### [DATA LINES]
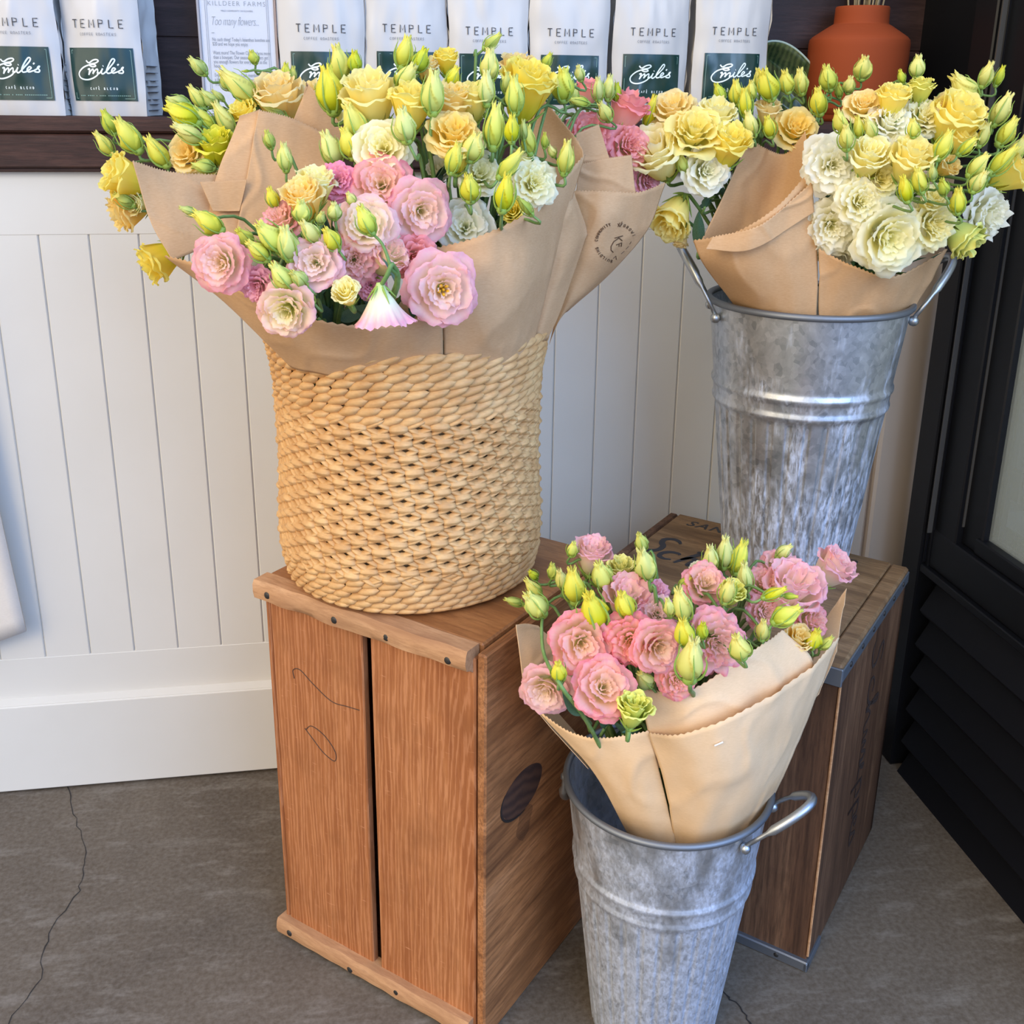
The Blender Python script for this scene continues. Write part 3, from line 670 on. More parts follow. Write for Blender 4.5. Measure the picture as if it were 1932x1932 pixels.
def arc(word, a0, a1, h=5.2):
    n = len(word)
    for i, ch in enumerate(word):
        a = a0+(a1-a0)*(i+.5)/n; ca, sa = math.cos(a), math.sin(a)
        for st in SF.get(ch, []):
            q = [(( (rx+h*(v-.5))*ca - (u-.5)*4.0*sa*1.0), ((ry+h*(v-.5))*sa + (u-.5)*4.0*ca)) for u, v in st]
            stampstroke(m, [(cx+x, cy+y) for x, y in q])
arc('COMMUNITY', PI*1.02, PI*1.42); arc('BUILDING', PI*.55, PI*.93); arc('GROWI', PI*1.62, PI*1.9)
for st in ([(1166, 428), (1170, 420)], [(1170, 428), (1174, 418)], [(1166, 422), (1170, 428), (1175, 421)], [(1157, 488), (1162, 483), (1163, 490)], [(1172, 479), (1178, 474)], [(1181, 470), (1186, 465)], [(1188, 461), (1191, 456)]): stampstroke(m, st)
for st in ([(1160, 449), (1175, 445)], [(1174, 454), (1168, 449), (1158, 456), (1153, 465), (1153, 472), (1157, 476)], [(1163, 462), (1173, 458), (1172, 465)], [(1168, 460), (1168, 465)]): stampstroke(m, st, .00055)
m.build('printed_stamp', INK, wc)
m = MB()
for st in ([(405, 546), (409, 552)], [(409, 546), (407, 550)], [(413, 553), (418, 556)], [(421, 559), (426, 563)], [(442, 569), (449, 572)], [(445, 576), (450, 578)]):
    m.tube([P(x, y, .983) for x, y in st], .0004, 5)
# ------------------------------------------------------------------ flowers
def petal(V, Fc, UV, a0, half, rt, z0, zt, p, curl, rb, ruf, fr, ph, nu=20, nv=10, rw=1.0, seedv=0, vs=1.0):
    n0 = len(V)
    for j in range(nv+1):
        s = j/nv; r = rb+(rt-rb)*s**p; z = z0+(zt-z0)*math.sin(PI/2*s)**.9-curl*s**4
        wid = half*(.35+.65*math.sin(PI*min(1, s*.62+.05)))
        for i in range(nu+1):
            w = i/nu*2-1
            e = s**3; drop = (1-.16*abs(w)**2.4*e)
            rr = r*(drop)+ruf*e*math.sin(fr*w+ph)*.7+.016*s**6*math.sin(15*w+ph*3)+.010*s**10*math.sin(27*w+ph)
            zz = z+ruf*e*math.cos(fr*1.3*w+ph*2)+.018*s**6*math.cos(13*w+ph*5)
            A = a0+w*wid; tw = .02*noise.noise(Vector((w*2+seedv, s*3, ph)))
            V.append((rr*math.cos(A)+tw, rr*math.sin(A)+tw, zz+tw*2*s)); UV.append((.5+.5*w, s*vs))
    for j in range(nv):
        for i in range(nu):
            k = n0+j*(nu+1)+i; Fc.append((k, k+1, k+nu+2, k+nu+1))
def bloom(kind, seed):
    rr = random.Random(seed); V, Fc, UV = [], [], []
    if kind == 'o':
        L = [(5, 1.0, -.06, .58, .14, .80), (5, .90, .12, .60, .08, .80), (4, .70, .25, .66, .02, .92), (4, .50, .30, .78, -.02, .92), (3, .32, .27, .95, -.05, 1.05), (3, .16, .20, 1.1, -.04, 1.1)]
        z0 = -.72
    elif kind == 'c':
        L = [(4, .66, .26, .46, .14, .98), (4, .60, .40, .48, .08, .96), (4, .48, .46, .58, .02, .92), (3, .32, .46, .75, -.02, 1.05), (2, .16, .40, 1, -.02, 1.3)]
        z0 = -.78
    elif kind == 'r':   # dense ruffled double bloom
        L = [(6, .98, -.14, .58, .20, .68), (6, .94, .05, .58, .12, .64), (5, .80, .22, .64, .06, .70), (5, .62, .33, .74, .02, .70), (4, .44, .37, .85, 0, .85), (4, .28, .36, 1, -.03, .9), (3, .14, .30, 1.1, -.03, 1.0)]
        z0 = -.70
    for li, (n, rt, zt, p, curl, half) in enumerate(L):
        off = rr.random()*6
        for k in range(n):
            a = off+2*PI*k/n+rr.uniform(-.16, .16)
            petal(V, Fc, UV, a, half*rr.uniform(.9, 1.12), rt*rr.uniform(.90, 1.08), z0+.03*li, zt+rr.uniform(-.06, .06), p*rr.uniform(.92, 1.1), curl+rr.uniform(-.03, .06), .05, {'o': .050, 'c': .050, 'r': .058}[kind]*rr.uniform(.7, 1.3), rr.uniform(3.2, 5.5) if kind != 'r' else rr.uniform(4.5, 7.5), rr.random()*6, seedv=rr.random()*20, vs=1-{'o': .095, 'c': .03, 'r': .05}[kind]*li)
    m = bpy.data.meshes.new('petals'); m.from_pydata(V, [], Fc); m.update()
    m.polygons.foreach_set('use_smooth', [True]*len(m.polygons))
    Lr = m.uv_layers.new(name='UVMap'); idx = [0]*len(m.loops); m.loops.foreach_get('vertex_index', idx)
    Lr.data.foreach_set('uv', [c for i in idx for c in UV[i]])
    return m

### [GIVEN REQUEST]
All the lines above are to be reproduced exactly, except the pictures.

### [RIGHT ANSWER]
The Blender Python script for this scene continues. Write part 3, from line 670 on. More parts follow. Write for Blender 4.5. Measure the picture as if it were 1932x1932 pixels.
def arc(word, a0, a1, h=5.2):
    n = len(word)
    for i, ch in enumerate(word):
        a = a0+(a1-a0)*(i+.5)/n; ca, sa = math.cos(a), math.sin(a)
        for st in SF.get(ch, []):
            q = [(( (rx+h*(v-.5))*ca - (u-.5)*4.0*sa*1.0), ((ry+h*(v-.5))*sa + (u-.5)*4.0*ca)) for u, v in st]
            stampstroke(m, [(cx+x, cy+y) for x, y in q])
arc('COMMUNITY', PI*1.02, PI*1.42); arc('BUILDING', PI*.55, PI*.93); arc('GROWI', PI*1.62, PI*1.9)
for st in ([(1166, 428), (1170, 420)], [(1170, 428), (1174, 418)], [(1166, 422), (1170, 428), (1175, 421)], [(1157, 488), (1162, 483), (1163, 490)], [(1172, 479), (1178, 474)], [(1181, 470), (1186, 465)], [(1188, 461), (1191, 456)]): stampstroke(m, st)
for st in ([(1160, 449), (1175, 445)], [(1174, 454), (1168, 449), (1158, 456), (1153, 465), (1153, 472), (1157, 476)], [(1163, 462), (1173, 458), (1172, 465)], [(1168, 460), (1168, 465)]): stampstroke(m, st, .00055)
m.build('printed_stamp', INK, wc)
m = MB()
for st in ([(405, 546), (409, 552)], [(409, 546), (407, 550)], [(413, 553), (418, 556)], [(421, 559), (426, 563)], [(442, 569), (449, 572)], [(445, 576), (450, 578)]):
    m.tube([P(x, y, .983) for x, y in st], .0004, 5)
# ------------------------------------------------------------------ flowers
def petal(V, Fc, UV, a0, half, rt, z0, zt, p, curl, rb, ruf, fr, ph, nu=20, nv=10, rw=1.0, seedv=0, vs=1.0):
    n0 = len(V)
    for j in range(nv+1):
        s = j/nv; r = rb+(rt-rb)*s**p; z = z0+(zt-z0)*math.sin(PI/2*s)**.9-curl*s**4
        wid = half*(.35+.65*math.sin(PI*min(1, s*.62+.05)))
        for i in range(nu+1):
            w = i/nu*2-1
            e = s**3; drop = (1-.16*abs(w)**2.4*e)
            rr = r*(drop)+ruf*e*math.sin(fr*w+ph)*.7+.016*s**6*math.sin(15*w+ph*3)+.010*s**10*math.sin(27*w+ph)
            zz = z+ruf*e*math.cos(fr*1.3*w+ph*2)+.018*s**6*math.cos(13*w+ph*5)
            A = a0+w*wid; tw = .02*noise.noise(Vector((w*2+seedv, s*3, ph)))
            V.append((rr*math.cos(A)+tw, rr*math.sin(A)+tw, zz+tw*2*s)); UV.append((.5+.5*w, s*vs))
    for j in range(nv):
        for i in range(nu):
            k = n0+j*(nu+1)+i; Fc.append((k, k+1, k+nu+2, k+nu+1))
def bloom(kind, seed):
    rr = random.Random(seed); V, Fc, UV = [], [], []
    if kind == 'o':
        L = [(5, 1.0, -.06, .58, .14, .80), (5, .90, .12, .60, .08, .80), (4, .70, .25, .66, .02, .92), (4, .50, .30, .78, -.02, .92), (3, .32, .27, .95, -.05, 1.05), (3, .16, .20, 1.1, -.04, 1.1)]
        z0 = -.72
    elif kind == 'c':
        L = [(4, .66, .26, .46, .14, .98), (4, .60, .40, .48, .08, .96), (4, .48, .46, .58, .02, .92), (3, .32, .46, .75, -.02, 1.05), (2, .16, .40, 1, -.02, 1.3)]
        z0 = -.78
    elif kind == 'r':   # dense ruffled double bloom
        L = [(6, .98, -.14, .58, .20, .68), (6, .94, .05, .58, .12, .64), (5, .80, .22, .64, .06, .70), (5, .62, .33, .74, .02, .70), (4, .44, .37, .85, 0, .85), (4, .28, .36, 1, -.03, .9), (3, .14, .30, 1.1, -.03, 1.0)]
        z0 = -.70
    for li, (n, rt, zt, p, curl, half) in enumerate(L):
        off = rr.random()*6
        for k in range(n):
            a = off+2*PI*k/n+rr.uniform(-.16, .16)
            petal(V, Fc, UV, a, half*rr.uniform(.9, 1.12), rt*rr.uniform(.90, 1.08), z0+.03*li, zt+rr.uniform(-.06, .06), p*rr.uniform(.92, 1.1), curl+rr.uniform(-.03, .06), .05, {'o': .050, 'c': .050, 'r': .058}[kind]*rr.uniform(.7, 1.3), rr.uniform(3.2, 5.5) if kind != 'r' else rr.uniform(4.5, 7.5), rr.random()*6, seedv=rr.random()*20, vs=1-{'o': .095, 'c': .03, 'r': .05}[kind]*li)
    m = bpy.data.meshes.new('petals'); m.from_pydata(V, [], Fc); m.update()
    m.polygons.foreach_set('use_smooth', [True]*len(m.polygons))
    Lr = m.uv_layers.new(name='UVMap'); idx = [0]*len(m.loops); m.loops.foreach_get('vertex_index', idx)
    Lr.data.foreach_set('uv', [c for i in idx for c in UV[i]])
    return m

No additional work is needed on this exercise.